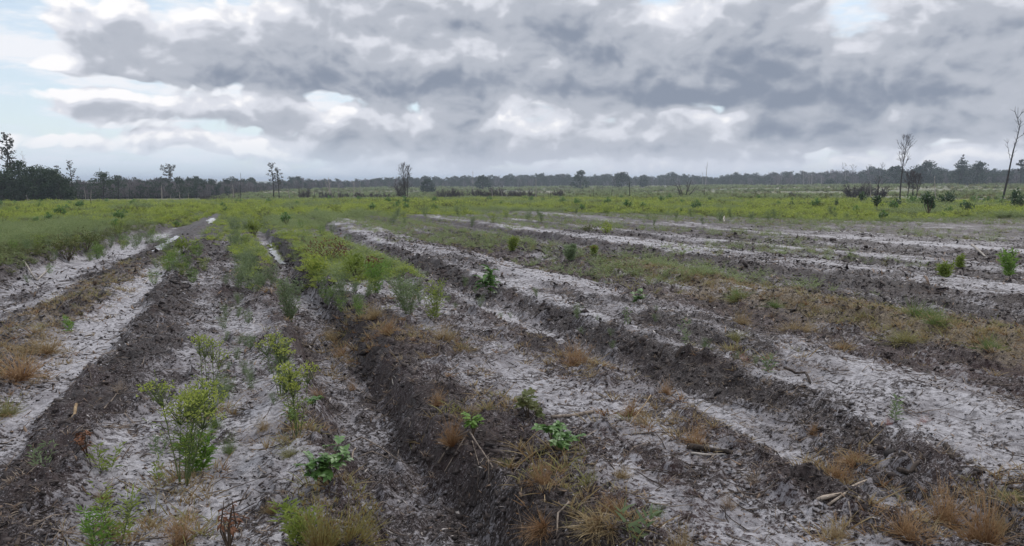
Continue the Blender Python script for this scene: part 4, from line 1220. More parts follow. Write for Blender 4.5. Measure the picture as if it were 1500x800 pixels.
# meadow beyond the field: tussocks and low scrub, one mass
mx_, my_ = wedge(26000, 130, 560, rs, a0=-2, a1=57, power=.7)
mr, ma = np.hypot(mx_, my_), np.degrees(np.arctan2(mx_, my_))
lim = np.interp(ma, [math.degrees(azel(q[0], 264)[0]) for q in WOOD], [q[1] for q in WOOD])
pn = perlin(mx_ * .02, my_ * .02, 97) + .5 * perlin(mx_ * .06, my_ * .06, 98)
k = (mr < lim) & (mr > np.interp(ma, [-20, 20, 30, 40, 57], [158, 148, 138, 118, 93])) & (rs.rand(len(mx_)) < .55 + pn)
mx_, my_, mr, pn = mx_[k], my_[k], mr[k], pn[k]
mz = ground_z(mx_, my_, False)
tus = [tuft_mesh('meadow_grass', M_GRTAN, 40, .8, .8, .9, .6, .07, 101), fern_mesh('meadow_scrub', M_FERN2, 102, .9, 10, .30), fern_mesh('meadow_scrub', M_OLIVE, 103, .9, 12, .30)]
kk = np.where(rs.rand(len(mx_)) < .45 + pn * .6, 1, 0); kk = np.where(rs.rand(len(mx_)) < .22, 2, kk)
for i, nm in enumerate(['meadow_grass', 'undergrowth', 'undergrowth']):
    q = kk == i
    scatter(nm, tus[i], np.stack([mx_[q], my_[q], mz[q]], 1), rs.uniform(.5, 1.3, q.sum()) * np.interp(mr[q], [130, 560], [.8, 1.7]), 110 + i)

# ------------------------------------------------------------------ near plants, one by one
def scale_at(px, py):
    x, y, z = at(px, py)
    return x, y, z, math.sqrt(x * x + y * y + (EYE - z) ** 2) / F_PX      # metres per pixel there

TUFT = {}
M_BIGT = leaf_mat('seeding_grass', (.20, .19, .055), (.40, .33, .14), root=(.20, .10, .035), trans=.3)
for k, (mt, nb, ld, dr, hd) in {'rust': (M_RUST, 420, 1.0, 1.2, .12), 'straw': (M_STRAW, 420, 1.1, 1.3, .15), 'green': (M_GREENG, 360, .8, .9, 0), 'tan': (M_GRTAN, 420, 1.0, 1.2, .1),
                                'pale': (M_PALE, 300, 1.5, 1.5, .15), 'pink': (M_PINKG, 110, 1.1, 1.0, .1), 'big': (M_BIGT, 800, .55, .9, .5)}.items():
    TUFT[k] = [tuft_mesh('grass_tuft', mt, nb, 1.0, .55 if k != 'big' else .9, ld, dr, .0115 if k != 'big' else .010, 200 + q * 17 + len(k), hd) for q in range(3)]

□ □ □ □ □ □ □

* Instructions to follow *
Copy the data word for word. Pictures do not go in the copy.

* Output *
Continue the Blender Python script for this scene: part 4, from line 1220. More parts follow. Write for Blender 4.5. Measure the picture as if it were 1500x800 pixels.
# meadow beyond the field: tussocks and low scrub, one mass
mx_, my_ = wedge(26000, 130, 560, rs, a0=-2, a1=57, power=.7)
mr, ma = np.hypot(mx_, my_), np.degrees(np.arctan2(mx_, my_))
lim = np.interp(ma, [math.degrees(azel(q[0], 264)[0]) for q in WOOD], [q[1] for q in WOOD])
pn = perlin(mx_ * .02, my_ * .02, 97) + .5 * perlin(mx_ * .06, my_ * .06, 98)
k = (mr < lim) & (mr > np.interp(ma, [-20, 20, 30, 40, 57], [158, 148, 138, 118, 93])) & (rs.rand(len(mx_)) < .55 + pn)
mx_, my_, mr, pn = mx_[k], my_[k], mr[k], pn[k]
mz = ground_z(mx_, my_, False)
tus = [tuft_mesh('meadow_grass', M_GRTAN, 40, .8, .8, .9, .6, .07, 101), fern_mesh('meadow_scrub', M_FERN2, 102, .9, 10, .30), fern_mesh('meadow_scrub', M_OLIVE, 103, .9, 12, .30)]
kk = np.where(rs.rand(len(mx_)) < .45 + pn * .6, 1, 0); kk = np.where(rs.rand(len(mx_)) < .22, 2, kk)
for i, nm in enumerate(['meadow_grass', 'undergrowth', 'undergrowth']):
    q = kk == i
    scatter(nm, tus[i], np.stack([mx_[q], my_[q], mz[q]], 1), rs.uniform(.5, 1.3, q.sum()) * np.interp(mr[q], [130, 560], [.8, 1.7]), 110 + i)

# ------------------------------------------------------------------ near plants, one by one
def scale_at(px, py):
    x, y, z = at(px, py)
    return x, y, z, math.sqrt(x * x + y * y + (EYE - z) ** 2) / F_PX      # metres per pixel there

TUFT = {}
M_BIGT = leaf_mat('seeding_grass', (.20, .19, .055), (.40, .33, .14), root=(.20, .10, .035), trans=.3)
for k, (mt, nb, ld, dr, hd) in {'rust': (M_RUST, 420, 1.0, 1.2, .12), 'straw': (M_STRAW, 420, 1.1, 1.3, .15), 'green': (M_GREENG, 360, .8, .9, 0), 'tan': (M_GRTAN, 420, 1.0, 1.2, .1),
                                'pale': (M_PALE, 300, 1.5, 1.5, .15), 'pink': (M_PINKG, 110, 1.1, 1.0, .1), 'big': (M_BIGT, 800, .55, .9, .5)}.items():
    TUFT[k] = [tuft_mesh('grass_tuft', mt, nb, 1.0, .55 if k != 'big' else .9, ld, dr, .0115 if k != 'big' else .010, 200 + q * 17 + len(k), hd) for q in range(3)]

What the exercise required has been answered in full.